Auckland Council wants to clearfell all 200 pine trees behind the Western Springs lake and replant the area with 15,000 native trees. Photo / Doug Sherring
Tree wars have erupted in Auckland's iconic Western Springs as residents accuse Auckland Council of flouting its own resource consent process.
Planning commissioners have asked the council to answer questions by this Friday about its application to clearfell all 200 remaining pine trees in a 3.2ha block behind the Western Springs lake, below West View Rd in Grey Lynn.
But without waiting for the commissioners' decision, the council has asked West View Rd residents to evacuate their homes from tomorrow so that 13 pines which are considered to be at immediate risk of falling can be chopped down.
Residents in the three closest houses have been told they can return to their homes at night but need to stay away while the trees are felled between 7.30am and 4.30pm from tomorrow until Friday.
The council says the 13 trees will be removed "under the emergency provision of the unitary plan".
Lawyer Deborah Manning, who lives in one of the three houses, said the decision to cut down the 13 trees in the very week when the council is due to reply to the commissioners' questions was an "abuse" of the resource consent process.
"We just seem to have Auckland Council behaving in a very high-handed manner," she said.
The decision to move quickly on the first 13 trees has highlighted the major change that would be involved if the council wins consent to clearfell all 200 pine trees.
It says in its application that the pine trees were planted in the 1920s and are reaching the end of their lives.
About 300 pines have already been removed or died in the past 20 years, and 62 per cent of the remaining 200 "are either dead, have heavily reduced canopies, have sustained damage by fire or are visually displaying poor health".
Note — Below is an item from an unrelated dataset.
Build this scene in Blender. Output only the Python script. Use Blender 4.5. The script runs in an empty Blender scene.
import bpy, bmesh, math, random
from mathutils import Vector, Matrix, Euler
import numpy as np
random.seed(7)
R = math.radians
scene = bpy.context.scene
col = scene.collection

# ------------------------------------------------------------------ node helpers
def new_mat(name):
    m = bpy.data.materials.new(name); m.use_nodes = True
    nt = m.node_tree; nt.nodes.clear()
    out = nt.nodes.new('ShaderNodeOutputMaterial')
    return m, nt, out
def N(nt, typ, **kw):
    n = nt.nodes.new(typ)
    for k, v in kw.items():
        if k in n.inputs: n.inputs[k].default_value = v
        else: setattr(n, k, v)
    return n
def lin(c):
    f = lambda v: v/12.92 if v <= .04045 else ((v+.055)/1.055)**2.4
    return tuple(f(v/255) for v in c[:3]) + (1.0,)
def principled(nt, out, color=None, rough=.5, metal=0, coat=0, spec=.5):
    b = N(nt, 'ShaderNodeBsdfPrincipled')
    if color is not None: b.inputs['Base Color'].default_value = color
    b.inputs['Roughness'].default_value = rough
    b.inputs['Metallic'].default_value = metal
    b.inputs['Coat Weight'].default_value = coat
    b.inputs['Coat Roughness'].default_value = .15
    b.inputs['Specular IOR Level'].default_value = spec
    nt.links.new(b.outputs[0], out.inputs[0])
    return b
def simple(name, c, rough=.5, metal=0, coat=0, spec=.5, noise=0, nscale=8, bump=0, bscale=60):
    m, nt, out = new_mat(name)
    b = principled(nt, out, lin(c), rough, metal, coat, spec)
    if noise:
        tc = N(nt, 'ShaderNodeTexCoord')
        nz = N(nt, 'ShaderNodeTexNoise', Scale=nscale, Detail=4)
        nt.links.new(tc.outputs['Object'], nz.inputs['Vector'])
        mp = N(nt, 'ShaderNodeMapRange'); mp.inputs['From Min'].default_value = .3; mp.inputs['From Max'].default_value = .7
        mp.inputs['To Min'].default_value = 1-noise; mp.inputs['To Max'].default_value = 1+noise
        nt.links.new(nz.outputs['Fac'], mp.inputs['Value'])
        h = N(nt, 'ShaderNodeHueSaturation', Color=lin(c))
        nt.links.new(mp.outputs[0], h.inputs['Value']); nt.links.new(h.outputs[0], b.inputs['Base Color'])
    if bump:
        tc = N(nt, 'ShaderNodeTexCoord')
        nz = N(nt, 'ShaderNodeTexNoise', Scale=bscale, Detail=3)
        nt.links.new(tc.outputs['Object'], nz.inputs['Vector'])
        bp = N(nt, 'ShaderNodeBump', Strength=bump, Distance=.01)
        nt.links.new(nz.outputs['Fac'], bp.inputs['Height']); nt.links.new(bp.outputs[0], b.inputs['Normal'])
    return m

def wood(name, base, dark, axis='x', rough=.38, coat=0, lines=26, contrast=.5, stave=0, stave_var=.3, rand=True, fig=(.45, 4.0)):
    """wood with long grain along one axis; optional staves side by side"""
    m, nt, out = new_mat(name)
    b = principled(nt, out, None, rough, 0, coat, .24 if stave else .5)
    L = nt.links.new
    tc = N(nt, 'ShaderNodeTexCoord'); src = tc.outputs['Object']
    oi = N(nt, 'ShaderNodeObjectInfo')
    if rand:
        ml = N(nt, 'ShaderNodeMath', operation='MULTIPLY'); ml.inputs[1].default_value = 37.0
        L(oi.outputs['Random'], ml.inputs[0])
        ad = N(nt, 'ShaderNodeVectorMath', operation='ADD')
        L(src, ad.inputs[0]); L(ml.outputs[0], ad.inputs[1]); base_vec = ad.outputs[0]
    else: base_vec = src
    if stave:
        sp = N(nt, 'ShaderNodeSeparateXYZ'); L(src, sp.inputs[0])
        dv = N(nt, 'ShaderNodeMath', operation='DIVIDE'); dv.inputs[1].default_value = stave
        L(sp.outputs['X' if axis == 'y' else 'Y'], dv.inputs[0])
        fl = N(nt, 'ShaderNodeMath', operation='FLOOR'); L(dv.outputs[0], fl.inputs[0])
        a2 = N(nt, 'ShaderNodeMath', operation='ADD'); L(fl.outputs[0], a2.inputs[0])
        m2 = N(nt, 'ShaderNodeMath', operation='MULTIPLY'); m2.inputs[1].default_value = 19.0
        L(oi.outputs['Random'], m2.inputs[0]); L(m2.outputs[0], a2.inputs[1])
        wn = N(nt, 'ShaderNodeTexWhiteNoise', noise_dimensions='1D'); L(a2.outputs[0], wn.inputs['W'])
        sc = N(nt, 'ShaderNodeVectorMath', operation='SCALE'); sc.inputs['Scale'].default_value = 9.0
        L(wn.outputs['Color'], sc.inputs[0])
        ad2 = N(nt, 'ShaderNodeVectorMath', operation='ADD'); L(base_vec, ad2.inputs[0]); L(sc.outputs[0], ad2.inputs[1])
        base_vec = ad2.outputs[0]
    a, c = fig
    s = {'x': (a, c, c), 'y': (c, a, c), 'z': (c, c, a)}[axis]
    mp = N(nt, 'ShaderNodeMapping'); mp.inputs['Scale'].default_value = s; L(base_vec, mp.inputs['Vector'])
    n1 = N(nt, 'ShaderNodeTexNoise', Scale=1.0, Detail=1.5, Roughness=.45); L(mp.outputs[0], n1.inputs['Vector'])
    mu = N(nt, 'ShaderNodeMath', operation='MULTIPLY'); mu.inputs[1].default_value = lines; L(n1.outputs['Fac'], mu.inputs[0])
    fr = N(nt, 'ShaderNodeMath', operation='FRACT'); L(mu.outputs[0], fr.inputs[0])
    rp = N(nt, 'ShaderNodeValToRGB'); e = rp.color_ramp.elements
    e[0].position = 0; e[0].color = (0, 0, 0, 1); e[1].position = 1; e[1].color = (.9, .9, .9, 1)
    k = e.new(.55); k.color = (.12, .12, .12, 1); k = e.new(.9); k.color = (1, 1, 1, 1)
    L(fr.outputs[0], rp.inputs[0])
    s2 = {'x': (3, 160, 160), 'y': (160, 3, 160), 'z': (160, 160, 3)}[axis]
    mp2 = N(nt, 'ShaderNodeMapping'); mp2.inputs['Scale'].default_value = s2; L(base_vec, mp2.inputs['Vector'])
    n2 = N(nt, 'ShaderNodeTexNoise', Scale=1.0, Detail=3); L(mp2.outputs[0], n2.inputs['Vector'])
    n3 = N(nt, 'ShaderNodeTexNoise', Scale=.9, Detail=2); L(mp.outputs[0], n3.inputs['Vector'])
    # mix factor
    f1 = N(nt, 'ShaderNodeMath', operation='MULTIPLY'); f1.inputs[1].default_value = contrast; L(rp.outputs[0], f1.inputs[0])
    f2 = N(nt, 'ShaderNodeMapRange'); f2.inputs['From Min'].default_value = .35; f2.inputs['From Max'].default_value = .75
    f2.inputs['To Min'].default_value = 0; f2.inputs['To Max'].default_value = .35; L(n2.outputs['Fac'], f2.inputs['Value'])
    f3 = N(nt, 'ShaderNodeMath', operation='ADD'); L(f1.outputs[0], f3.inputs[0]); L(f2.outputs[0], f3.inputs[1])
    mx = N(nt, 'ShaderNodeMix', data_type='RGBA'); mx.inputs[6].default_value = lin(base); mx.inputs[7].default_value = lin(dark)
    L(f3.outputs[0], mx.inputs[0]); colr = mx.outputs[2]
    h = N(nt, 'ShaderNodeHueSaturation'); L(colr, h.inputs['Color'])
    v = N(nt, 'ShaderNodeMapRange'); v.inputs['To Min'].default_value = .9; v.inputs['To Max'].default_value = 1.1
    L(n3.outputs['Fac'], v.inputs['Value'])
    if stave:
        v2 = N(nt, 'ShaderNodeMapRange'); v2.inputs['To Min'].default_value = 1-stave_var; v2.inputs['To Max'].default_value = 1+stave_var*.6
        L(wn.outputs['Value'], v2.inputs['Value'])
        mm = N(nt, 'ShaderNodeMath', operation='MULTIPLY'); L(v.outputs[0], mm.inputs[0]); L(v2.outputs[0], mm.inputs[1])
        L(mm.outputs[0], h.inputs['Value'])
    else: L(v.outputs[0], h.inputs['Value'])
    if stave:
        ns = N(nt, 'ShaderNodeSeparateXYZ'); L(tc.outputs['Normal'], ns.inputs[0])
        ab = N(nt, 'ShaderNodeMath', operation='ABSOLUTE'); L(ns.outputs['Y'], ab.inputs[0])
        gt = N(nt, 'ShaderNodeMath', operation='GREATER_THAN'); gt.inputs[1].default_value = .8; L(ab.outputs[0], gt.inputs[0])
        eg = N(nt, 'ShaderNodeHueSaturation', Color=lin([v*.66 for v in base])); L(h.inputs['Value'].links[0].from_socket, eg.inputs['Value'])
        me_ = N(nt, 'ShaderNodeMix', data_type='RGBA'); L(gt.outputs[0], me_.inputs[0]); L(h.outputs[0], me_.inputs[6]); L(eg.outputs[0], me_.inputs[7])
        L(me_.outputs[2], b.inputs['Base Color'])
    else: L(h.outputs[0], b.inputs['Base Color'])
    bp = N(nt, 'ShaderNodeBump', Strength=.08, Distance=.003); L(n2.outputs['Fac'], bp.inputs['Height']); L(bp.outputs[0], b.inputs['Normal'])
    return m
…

The remaining forest has now been closed to the public because of the danger of more trees falling down,
Until now dead and dying trees have been cut down bit by bit and mostly left on site. But the council says the remaining trees are now too weak for arborists to climb safely to cut them individually, so the only option is to clearfell the whole forest in one two-month operation planned for this March and April.
The application includes an 8m-wide access road from the bottom of the site near the lake, a 40m-wide processing area and a 20m-wide landing area.
The site will be replanted in native trees. But in the short term, an ecological report says the clearfelling "will result in the damage and destruction of most indigenous vegetation in the sub-canopy and understorey" under the thinning pine forest.
The independent commissioners, who heard evidence last month, have asked the council to explain by this Friday whether there were any other options for removing the pines and protecting the forest, which has been designated a Significant Ecological Area.
Grey Lynn resident Wendy Gray has gathered 755 signatures on a petition asking the council to drop the clearfelling and to manage the forest by "surgical removal of only trees predisposed to failure".
However Waitematā Local Board chairwoman Pippa Coom said the council had budgeted to replant 15,000 native trees as soon as the pine trees are removed.
"We want it to be amazing regenerating bush with great tracks through there and bring back the birds," she said.
She said a West View Rd resident had asked the council to remove a dead pine tree which threatened to fall on their house, and the experts decided to cut down 12 other nearby trees at the same time this week.
"I don't think waiting another month [for the resource consent] would be good," she said.
"If council is aware of a serious risk, to not act would not be good practice."